When Chicago police ignored distress calls about domestic abuse and burglaries at the Robert Taylor Homes public-housing project, a group of residents decided to create their own law and order--through a community forum where crime victims could confront the perpetrators. They got help from local social-service organizations and community centers, but also enlisted an unlikely band of peacemakers: neighborhood street gangs. The Saints, the Street Lords, and the Condors (all fictional names) helped find the suspects, who were then brought to "trial" before community leaders and residents. Judgments were usually a fine or the return of stolen property, says urban sociologist Sudhir Venkatesh, a junior fellow in Harvard's Society of Fellows. But often the gangs took it upon themselves to beat up a domestic abuser or even punish gang members who acted irresponsibly.
"Residents both fear and loathe street gangs, but they also rely on them as resources," says Venkatesh, who has published his ethnographic research in the American Journal of Sociology and Signs. Most sociological studies on gangs have focused on their internal characteristics--their organization, codes, symbols, styles--but few have viewed them in a larger context. "What are some of the positive functions street gangs play, which residents can't get from another resource--such as escort services, or loans from gang leaders because they can't get a loan from another credit source?" Venkatesh asks. "When it comes to the urban poor, we've assumed that communities are fundamentally disorganized, but how are they meeting their basic needs?" Increasingly, they do so by turning to the local street gang.
As a University of Chicago graduate student conducting a field survey of the urban poor, Venkatesh was, as he puts it, "mildly accosted" and held by a group of suspicious youths "who didn't know who I was or why I was entering the community." When he explained the quantitative survey, with its choice of predetermined responses, his interrogators said, "'You're not going to get the information you want by asking these kinds of questions.' They proceeded to give their own very precise sociology of what it meant to be a black youth in Chicago--and that really piqued my curiosity," Venkatesh recalls.

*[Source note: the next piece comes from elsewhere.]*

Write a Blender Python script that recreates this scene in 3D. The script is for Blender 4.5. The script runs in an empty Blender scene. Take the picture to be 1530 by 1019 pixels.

After his release the following day, he embarked on a four-year ethnographic observation of street gangs within their community. "They wanted me to understand the community aspect of what they were doing, because they were interested in becoming philanthropic actors," he says. "I was interested in the very same practices, but for entirely different reasons." Venkatesh believes that his identity as a poor, Indian-born graduate student also helped, by removing him from both the black/white racial politics that polarize Chicago and the lower-class/middle-class politics that sometimes complicate relationships between gangs and African-American researchers.
The big-city street gang, formerly a "social nuisance" hanging out on street corners and committing random acts of violence, was transformed by Reaganomic discourse and crack cocaine in the 1980s, Venkatesh says; gangs began to "corporatize." When "crack came on the scene, it gave individuals in inner cities a chance to participate in economic activities at an unprecedented level," he explains. Whereas powdered cocaine was sold in large quantities, making it cost-prohibitive for the poor, the even more addictive crack was distributed in $5 and $10 bags easily sold on the street, and its "short, very intense high means the buyer is continually looking for more."
The street gangs, already organized and involved in underground economies, were well-placed to capitalize on the emerging crack market and became deeply involved in drug distribution. "The gangs started taking up the ideology of yuppies and buppies [black urban professionals]," Venkatesh argues, patterning themselves after corporations and franchises. Meanwhile, public-housing residents, suffering from recession and Reagan-era cutbacks in social services, "started turning to the Saints and the Condors instead of the YMCA to sponsor a baseball league," he says. The street gangs, in turn, began to funnel their new money back into the community--starting local businesses, entering the political arena, even attempting to buy and improve abandoned property.
In other words, street gangs in the United States are not a social aberration, but "a very American phenomenon," Venkatesh claims. "These are American youths shaped by the same sorts of aspirations that many youths have at that age. Conspicuous consumption is central to their daily lives. They're interested in being mobile. They're very conscious of wanting to be fathers and providers and heads of families. Although gang members feel excluded from American society and act in ways that are violent and counterproductive, they also think of themselves as citizens and want to be citizens."
Venkatesh worries that his research will be viewed as an overly romantic portrait of inner-city communities. "I'm not advocating that street gangs serve as a foundation for our social policies," he says. "But there are some very real contradictions that we should try to grapple with--such as the gang serving in a positive role." He hopes his work will contribute to a more community-related perspective on urban juvenile delinquency and teenage pregnancy, among other problems. "We now have a punishment-based model of social policy," he observes, but "taking away the street gang is not going to take away the problems we've identified. We need to understand how the gang fits in within the broader community. Otherwise, the conditions remain in place for another gang to emerge."